EDMONTON — After one of the most tumultuous and bizarre years in the history of the Alberta legislature, there is talk that 2015 will see an encore with a surprise early election call.
Premier Jim Prentice wouldn't tip his hand in a year-end interview, but he refused to rule out going to the polls a year earlier than legislation mandates.
"I think all options are on the table, as they always are," said Prentice.
"You know me, I don't close doors."
Opponents say they'll be ready and they say the government elected under former Conservative premier Alison Redford in 2012 doesn't remotely resemble the one now led by Prentice.
"Albertans deserve the progressive government they voted for," said NDP Leader Rachel Notley.
"(The Conservatives) clearly ran by presenting themselves to Albertans as the kind of party that Albertans were looking for.
"They were looking for a progressive, urban, modern, forward-looking party that believed in important issues, like for instance eliminating child poverty, like full day kindergarten, like funding our post-secondary education system properly."
In the past three years, Albertans have seen little or none of the above. There have also been broken promises to build more schools and to avoid running up billions of dollars in debt. Redford was forced to quit the top job in March, but she stayed on for a few months longer as a member of the legislature for Calgary. Prentice decisively won a leadership vote and was installed as premier in September.
Redford was one of Canada's top newsmakers in 2014 — for all the wrong reasons.
She quit politics altogether in August after Auditor General Merwan Saher determined she had misused government aircraft for personal trips and to ferry around her daughter and her daughter's pals.
Saher also found that flight manifests had been doctored to allow Redford to fly solo, a matter that has been referred to the police as possible grounds for criminal fraud. Redford told Saher she had no knowledge of such document tampering.
There was more, including revelations of lavish spending on foreign trips and big ticket salaries and severance payouts for members of her inner circle. Her office had also been secretly directing renovations to the top of a government building to create swank penthouse living quarters for the premier that were modelled after a ritzy hotel in Washington D.C.
Redford left the party demoralized and in tatters, with the Opposition Wildrose party resurgent in the polls and flush with donations.
Seven months later, the Wildrose doubled down on Redford's stained legacy, hoping to use it to hurt the Conservatives in four provincial byelections in October.
Send the PCs a Message, the Wildrose urged voters on campaign signs. Instead, voters elected Conservatives in all four ridings, including Prentice himself. The result gutted Smith's confidence, and that of her 16 party colleagues in the legislature, and caused her caucus to collapse in an avalanche of defections.
Within a month of the vote, Wildrosers Kerry Towle and Ian Donovan had defected to join Prentice, saying he had the best plan to lead Alberta.

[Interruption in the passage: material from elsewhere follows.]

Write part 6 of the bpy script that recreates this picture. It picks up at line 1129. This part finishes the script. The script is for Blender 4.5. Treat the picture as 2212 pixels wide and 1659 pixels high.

Smith roundly denounced the crossings but, in a stunning move a few weeks later, she herself led eight more Wildrose members to the government benches. She said she, too, now believed in Prentice and wanted to help.
The defections have been viewed by some not as a reunification of right-minded conservatives, but as a sellout in search of power perks and cabinet posts.
Prentice said he would mull over a cabinet shuffle during the year-end holidays.
Opponents say Prentice has effectively become a Wildrose premier under a PC banner. He insists he's focusing on progressive issues, but he has yet to take concrete action on a new environment policy or on improving social programs. A compromise bill on establishing gay-straight alliances in schools was put on hold in December after critics said it would lead to segregation of gay youth. Calgary Mayor Naheed Nenshi said the bill made Albertans look like "hillbillies."
If he calls — and wins — an early election this year, Prentice would have a mandate to follow through on promised fundamental changes to get Alberta's day-to-day spending off the mercurial swings of oil prices, which peaked at more than US$100 a barrel earlier this year but are now languishing at a little over US$50 a barrel.
Prentice has hinted at tax changes, but hasn't been specific, although he has promised to maintain Alberta's status as the only province with no provincial sales tax.
There are no other guarantees.
"I'm focused on the immediate circumstances that we're facing," said Prentice.
"We're trying to wrestle to the ground one of the most precipitous drops in energy revenue that the province has ever seen."